Can we reduce our teaching loads?

Nothing could do more for our College than a transition to the 3-3 teaching load. We could build a stronger scholarship record, do more to improve programs and develop new ones, and try more innovative things. While the CBA contract specifies a 24-unit per year load, nothing in it prevents us from funding additional release time with our own money. The mechanics of such a program have been tried in many universities: a faculty member would apply yearly for reduced teaching load and promise a specific deliverable to advance the glory of the College – a paper sent to a good journal, a grant application, or a completely new program. If you do not fulfill the promise, you’re not eligible for another reduced load until you do.

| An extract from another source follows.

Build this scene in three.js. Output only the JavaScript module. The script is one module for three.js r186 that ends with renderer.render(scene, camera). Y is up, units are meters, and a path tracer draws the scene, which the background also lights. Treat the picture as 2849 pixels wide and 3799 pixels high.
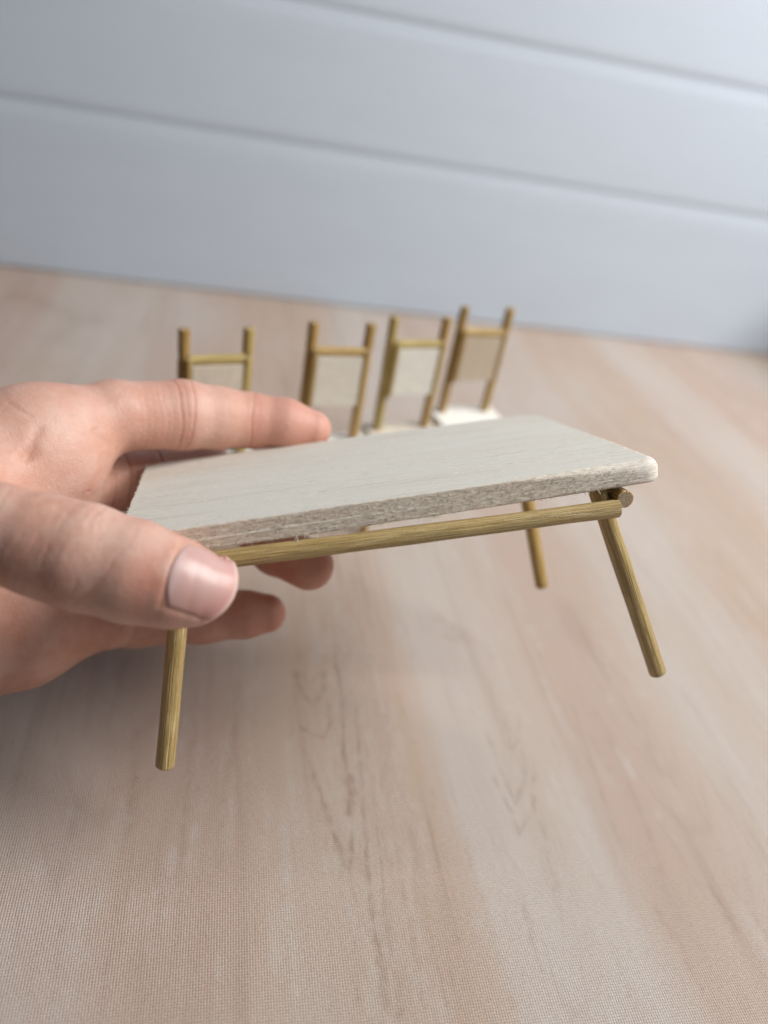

We have about 77 faculty members in tenured and tenure-track positions. Let’s assume only 50 of them would want to apply for reduced load. That is about 100 extra courses a year we need to reassign to our part-timers to teach. I think we pay our temporary faculty about 5K per course, plus some benefits; the cost of one reassigned course is roughly $6000. In other words, to do this, we would need about 600,000 a year. The program can start small – with probationary faculty, or with the best proposals, so we do not have to find 600K right away. Also, remember, these are very rough estimates.

Is $600,000 a lot of money? Yes, especially if it is an annual expense. On the other hand, just one off-campus cohort of 20 masters students should generate at least $60,000 the College, however you share the profits with CCE and with the University. Five of such cohorts will get us half the total we need. We can probably increase our fundraising and grants activities as well, and sell some applied research services. In other words, 600K a year is attainable. It could take us 4-5 years to get there, but it could be done. How is this for a vision? 

1 comment:

  1. I think having a 3-3 teaching load and serving 120 students is absolutely do-able. What I don't understand is our service requirement, 30% of our activities are related to service. Much of my advising of undergraduate and graduate students does not count as teaching nor service and for me it often doesn't count as research either because students are not turning their work into manuscripts or conference presentations. How can we reduce our service requirements to provide us more time to do our research? In addition, how can we make mentoring and advising our undergraduate and graduate students, work we already do, count for teaching, service?